_Task directions_
Please print exactly the lines below, from the start of the material up to and including the line with "(1.0, 0.97, 0.88))", but none of the pictures.

(A run of records)
- - -
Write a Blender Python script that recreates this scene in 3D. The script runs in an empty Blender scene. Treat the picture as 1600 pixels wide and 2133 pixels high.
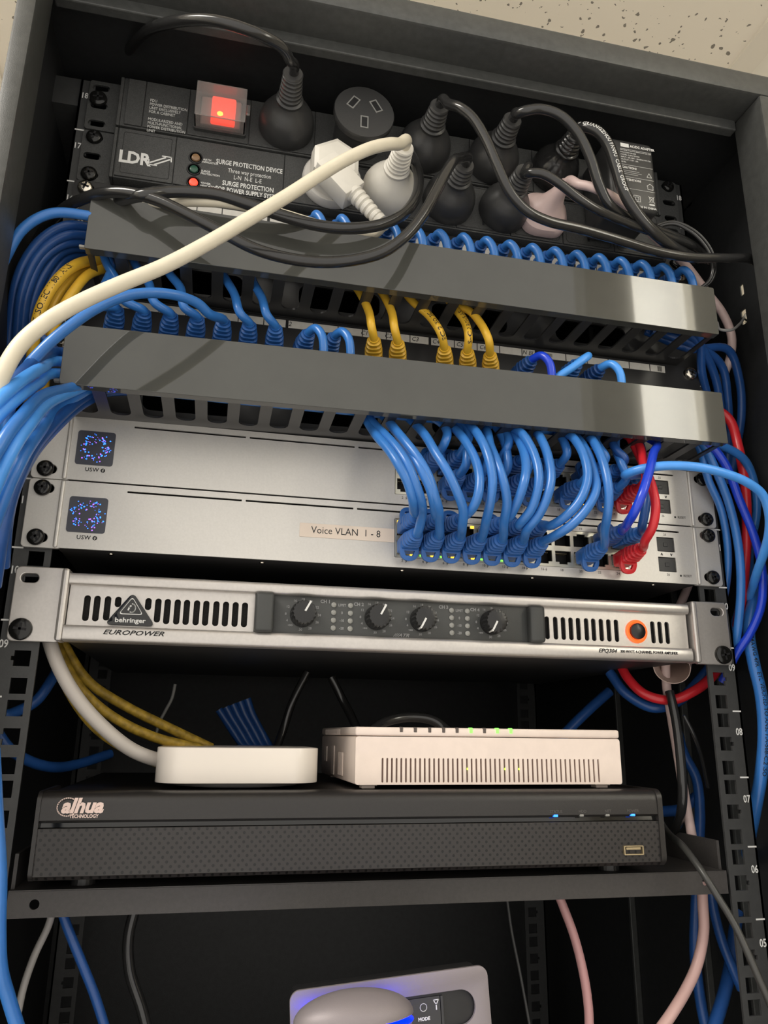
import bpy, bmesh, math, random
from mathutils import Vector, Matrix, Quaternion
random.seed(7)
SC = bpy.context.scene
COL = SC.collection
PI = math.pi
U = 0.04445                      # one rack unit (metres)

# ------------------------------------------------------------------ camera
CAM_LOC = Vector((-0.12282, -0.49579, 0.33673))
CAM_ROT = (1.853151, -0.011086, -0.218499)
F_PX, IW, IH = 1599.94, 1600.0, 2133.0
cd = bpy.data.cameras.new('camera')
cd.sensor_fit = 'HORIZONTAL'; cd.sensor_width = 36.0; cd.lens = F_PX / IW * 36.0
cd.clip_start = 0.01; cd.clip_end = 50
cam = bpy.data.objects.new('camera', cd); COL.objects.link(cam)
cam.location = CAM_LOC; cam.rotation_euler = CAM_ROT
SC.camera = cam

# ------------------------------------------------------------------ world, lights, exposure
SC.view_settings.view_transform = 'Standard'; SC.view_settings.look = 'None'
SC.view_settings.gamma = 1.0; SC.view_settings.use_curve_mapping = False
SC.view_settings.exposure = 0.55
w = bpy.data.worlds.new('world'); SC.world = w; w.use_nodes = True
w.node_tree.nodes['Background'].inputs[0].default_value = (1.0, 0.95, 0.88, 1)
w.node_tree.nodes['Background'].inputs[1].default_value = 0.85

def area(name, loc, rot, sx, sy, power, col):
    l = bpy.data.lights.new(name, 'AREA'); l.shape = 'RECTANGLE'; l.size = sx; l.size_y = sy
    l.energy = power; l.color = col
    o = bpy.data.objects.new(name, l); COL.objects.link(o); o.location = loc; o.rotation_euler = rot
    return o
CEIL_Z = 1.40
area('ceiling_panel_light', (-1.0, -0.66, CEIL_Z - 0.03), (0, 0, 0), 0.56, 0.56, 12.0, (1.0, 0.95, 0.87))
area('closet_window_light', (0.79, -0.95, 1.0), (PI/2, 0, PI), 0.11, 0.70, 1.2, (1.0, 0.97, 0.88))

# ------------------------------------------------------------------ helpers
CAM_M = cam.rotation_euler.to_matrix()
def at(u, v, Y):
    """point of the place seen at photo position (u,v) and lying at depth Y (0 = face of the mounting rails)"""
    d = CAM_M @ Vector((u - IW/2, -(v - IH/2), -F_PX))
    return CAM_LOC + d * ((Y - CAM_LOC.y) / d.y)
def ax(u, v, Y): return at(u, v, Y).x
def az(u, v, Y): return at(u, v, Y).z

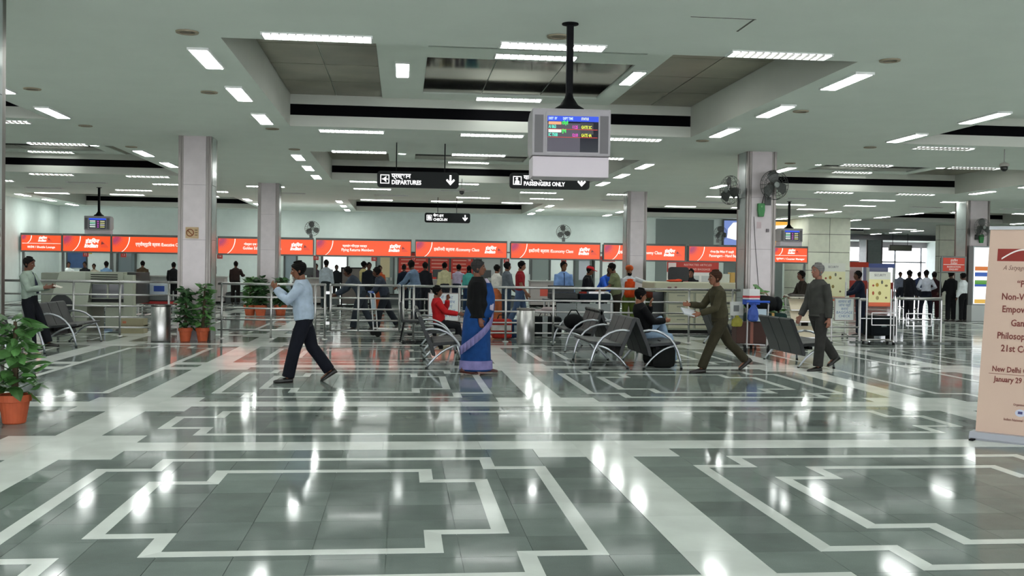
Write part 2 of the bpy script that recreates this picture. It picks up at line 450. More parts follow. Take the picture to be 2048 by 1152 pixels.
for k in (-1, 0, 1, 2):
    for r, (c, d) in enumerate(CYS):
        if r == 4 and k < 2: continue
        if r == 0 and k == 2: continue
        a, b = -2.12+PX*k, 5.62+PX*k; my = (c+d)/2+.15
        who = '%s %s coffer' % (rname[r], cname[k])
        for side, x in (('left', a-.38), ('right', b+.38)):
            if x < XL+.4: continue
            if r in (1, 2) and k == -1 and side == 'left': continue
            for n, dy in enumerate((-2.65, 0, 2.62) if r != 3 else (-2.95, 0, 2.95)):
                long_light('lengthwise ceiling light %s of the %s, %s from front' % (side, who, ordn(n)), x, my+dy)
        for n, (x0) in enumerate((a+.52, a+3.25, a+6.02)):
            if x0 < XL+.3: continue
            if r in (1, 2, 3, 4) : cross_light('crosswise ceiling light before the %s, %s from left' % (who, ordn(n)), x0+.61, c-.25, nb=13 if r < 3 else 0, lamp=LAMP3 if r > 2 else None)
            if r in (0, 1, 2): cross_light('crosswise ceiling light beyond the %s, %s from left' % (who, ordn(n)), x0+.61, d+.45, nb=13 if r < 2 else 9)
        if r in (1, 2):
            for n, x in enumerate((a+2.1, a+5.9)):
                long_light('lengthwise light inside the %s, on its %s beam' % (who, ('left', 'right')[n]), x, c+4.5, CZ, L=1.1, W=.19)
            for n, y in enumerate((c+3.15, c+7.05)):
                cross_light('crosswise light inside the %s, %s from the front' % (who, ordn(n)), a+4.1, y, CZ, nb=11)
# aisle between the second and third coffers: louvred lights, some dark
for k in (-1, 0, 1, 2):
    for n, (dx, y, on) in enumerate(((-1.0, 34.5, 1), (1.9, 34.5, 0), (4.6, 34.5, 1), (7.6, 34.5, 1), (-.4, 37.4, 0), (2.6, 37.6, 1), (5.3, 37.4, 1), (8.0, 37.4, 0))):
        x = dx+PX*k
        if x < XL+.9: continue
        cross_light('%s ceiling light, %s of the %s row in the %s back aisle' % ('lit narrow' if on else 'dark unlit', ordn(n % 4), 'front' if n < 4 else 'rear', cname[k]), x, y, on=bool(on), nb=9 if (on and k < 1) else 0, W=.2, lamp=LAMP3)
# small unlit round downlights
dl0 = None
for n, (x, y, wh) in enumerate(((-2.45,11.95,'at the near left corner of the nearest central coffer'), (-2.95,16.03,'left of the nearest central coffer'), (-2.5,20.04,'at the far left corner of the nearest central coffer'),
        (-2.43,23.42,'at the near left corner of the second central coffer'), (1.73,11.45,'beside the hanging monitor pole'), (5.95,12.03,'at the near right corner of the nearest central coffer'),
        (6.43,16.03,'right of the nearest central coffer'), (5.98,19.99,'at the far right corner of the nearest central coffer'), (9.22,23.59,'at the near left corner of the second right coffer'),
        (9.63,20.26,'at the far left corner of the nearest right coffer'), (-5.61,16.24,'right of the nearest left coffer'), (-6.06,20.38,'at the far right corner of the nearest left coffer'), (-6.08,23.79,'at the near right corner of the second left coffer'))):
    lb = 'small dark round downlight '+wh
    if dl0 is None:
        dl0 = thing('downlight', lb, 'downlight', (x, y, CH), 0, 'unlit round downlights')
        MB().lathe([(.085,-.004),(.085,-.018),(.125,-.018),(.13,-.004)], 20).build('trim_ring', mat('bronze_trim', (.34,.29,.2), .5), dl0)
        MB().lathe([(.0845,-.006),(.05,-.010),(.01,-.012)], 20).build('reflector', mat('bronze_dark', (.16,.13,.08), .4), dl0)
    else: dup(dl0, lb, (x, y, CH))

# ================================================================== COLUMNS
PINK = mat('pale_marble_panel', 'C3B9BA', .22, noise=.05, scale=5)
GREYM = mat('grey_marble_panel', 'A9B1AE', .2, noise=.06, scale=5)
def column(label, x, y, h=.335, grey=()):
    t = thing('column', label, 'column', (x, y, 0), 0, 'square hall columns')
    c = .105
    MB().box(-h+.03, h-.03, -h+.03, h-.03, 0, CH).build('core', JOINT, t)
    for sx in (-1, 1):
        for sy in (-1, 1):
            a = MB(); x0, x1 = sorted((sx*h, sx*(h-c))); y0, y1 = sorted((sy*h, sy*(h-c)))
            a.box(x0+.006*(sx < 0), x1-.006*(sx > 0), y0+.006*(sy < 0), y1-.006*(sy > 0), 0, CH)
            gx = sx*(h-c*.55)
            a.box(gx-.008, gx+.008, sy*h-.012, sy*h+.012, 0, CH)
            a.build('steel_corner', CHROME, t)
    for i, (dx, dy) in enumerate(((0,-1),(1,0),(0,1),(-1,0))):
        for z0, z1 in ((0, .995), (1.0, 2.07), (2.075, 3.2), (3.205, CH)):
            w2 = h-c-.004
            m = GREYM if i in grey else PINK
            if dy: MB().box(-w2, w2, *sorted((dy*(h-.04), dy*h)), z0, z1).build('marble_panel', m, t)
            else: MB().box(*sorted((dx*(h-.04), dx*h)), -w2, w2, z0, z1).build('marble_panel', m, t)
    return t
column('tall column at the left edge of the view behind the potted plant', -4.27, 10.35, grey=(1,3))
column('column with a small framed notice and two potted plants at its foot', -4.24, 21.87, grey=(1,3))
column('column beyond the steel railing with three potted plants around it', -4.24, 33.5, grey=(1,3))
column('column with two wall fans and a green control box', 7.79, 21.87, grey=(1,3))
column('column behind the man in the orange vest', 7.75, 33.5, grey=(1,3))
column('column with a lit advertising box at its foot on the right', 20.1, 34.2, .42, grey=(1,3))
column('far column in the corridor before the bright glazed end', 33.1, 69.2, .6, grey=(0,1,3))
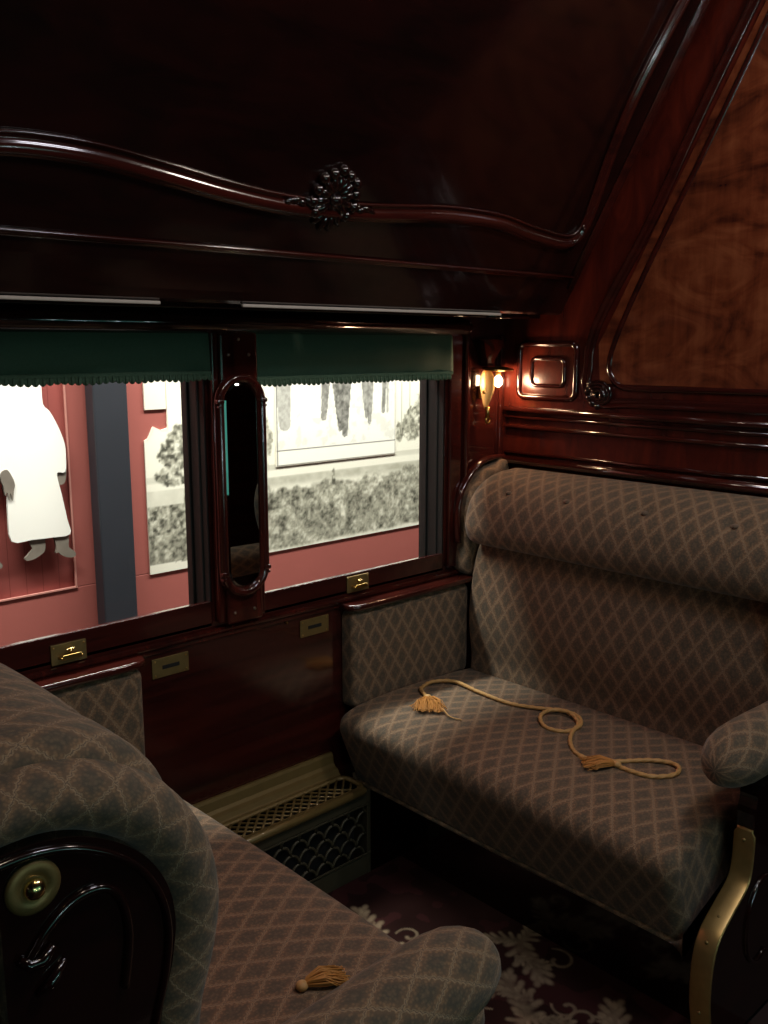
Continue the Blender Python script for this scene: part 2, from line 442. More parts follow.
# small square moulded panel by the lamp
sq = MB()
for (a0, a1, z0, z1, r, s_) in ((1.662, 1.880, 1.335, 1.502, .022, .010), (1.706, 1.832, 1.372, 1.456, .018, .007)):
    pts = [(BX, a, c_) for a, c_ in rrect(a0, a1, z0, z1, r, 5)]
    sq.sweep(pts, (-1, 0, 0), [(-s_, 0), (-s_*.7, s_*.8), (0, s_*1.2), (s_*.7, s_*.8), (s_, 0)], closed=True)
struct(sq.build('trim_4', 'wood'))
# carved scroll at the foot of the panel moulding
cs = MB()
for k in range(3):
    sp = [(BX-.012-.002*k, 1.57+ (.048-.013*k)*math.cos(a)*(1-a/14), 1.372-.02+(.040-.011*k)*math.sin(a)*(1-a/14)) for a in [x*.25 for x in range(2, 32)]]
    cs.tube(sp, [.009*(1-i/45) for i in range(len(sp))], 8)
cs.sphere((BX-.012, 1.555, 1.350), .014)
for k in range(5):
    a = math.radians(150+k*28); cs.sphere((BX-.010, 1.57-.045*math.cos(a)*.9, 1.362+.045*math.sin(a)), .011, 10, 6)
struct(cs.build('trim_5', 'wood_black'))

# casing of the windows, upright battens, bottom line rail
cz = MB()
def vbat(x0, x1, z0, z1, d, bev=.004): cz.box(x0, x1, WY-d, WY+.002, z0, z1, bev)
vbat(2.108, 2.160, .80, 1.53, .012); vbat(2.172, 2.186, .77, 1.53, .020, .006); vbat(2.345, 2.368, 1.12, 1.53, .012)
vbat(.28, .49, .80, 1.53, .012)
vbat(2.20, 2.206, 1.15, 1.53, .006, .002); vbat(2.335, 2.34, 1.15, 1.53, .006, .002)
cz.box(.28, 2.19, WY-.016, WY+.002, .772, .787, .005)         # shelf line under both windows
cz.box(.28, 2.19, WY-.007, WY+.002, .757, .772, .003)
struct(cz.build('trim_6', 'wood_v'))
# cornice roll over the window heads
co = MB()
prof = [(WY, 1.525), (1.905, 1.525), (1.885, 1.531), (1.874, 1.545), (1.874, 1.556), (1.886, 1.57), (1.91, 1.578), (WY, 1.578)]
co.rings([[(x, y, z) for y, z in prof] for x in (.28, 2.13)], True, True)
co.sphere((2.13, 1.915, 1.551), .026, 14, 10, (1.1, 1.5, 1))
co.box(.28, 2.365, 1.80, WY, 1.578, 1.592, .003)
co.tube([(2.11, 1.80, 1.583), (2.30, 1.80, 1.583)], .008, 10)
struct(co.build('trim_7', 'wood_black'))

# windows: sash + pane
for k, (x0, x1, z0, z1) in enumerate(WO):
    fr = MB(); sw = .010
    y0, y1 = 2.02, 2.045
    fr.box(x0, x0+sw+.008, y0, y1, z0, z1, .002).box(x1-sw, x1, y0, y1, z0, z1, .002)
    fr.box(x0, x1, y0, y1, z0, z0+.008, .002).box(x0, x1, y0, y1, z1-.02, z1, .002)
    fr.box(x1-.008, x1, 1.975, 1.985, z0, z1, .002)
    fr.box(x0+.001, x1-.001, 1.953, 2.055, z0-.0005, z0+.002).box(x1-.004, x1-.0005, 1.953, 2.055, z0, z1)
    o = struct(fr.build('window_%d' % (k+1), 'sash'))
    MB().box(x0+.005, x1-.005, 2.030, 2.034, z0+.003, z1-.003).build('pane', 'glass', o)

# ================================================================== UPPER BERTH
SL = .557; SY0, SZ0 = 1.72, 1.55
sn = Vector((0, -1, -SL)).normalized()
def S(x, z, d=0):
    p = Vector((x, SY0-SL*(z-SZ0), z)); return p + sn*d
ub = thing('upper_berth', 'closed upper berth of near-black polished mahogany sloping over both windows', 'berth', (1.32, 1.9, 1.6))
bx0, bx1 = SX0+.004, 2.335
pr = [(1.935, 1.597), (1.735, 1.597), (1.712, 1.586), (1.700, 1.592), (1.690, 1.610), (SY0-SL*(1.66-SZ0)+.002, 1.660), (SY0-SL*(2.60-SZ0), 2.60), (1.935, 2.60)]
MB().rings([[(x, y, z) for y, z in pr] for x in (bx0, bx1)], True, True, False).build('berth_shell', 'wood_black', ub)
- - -
_Exercise output_
Write a Blender Python script that recreates this scene in 3D. The script runs in an empty Blender scene. Treat the picture as 1600 pixels wide and 2133 pixels high.
import bpy, bmesh, math, random
from mathutils import Vector, Matrix, Quaternion
random.seed(7)
SC = bpy.context.scene
COL = SC.collection
PI = math.pi
U = 0.04445                      # one rack unit (metres)

# ------------------------------------------------------------------ camera
CAM_LOC = Vector((-0.12282, -0.49579, 0.33673))
CAM_ROT = (1.853151, -0.011086, -0.218499)
F_PX, IW, IH = 1599.94, 1600.0, 2133.0
cd = bpy.data.cameras.new('camera')
cd.sensor_fit = 'HORIZONTAL'; cd.sensor_width = 36.0; cd.lens = F_PX / IW * 36.0
cd.clip_start = 0.01; cd.clip_end = 50
cam = bpy.data.objects.new('camera', cd); COL.objects.link(cam)
cam.location = CAM_LOC; cam.rotation_euler = CAM_ROT
SC.camera = cam

# ------------------------------------------------------------------ world, lights, exposure
SC.view_settings.view_transform = 'Standard'; SC.view_settings.look = 'None'
SC.view_settings.gamma = 1.0; SC.view_settings.use_curve_mapping = False
SC.view_settings.exposure = 0.55
w = bpy.data.worlds.new('world'); SC.world = w; w.use_nodes = True
w.node_tree.nodes['Background'].inputs[0].default_value = (1.0, 0.95, 0.88, 1)
w.node_tree.nodes['Background'].inputs[1].default_value = 0.85

def area(name, loc, rot, sx, sy, power, col):
    l = bpy.data.lights.new(name, 'AREA'); l.shape = 'RECTANGLE'; l.size = sx; l.size_y = sy
    l.energy = power; l.color = col
    o = bpy.data.objects.new(name, l); COL.objects.link(o); o.location = loc; o.rotation_euler = rot
    return o
CEIL_Z = 1.40
area('ceiling_panel_light', (-1.0, -0.66, CEIL_Z - 0.03), (0, 0, 0), 0.56, 0.56, 12.0, (1.0, 0.95, 0.87))
area('closet_window_light', (0.79, -0.95, 1.0), (PI/2, 0, PI), 0.11, 0.70, 1.2, (1.0, 0.97, 0.88))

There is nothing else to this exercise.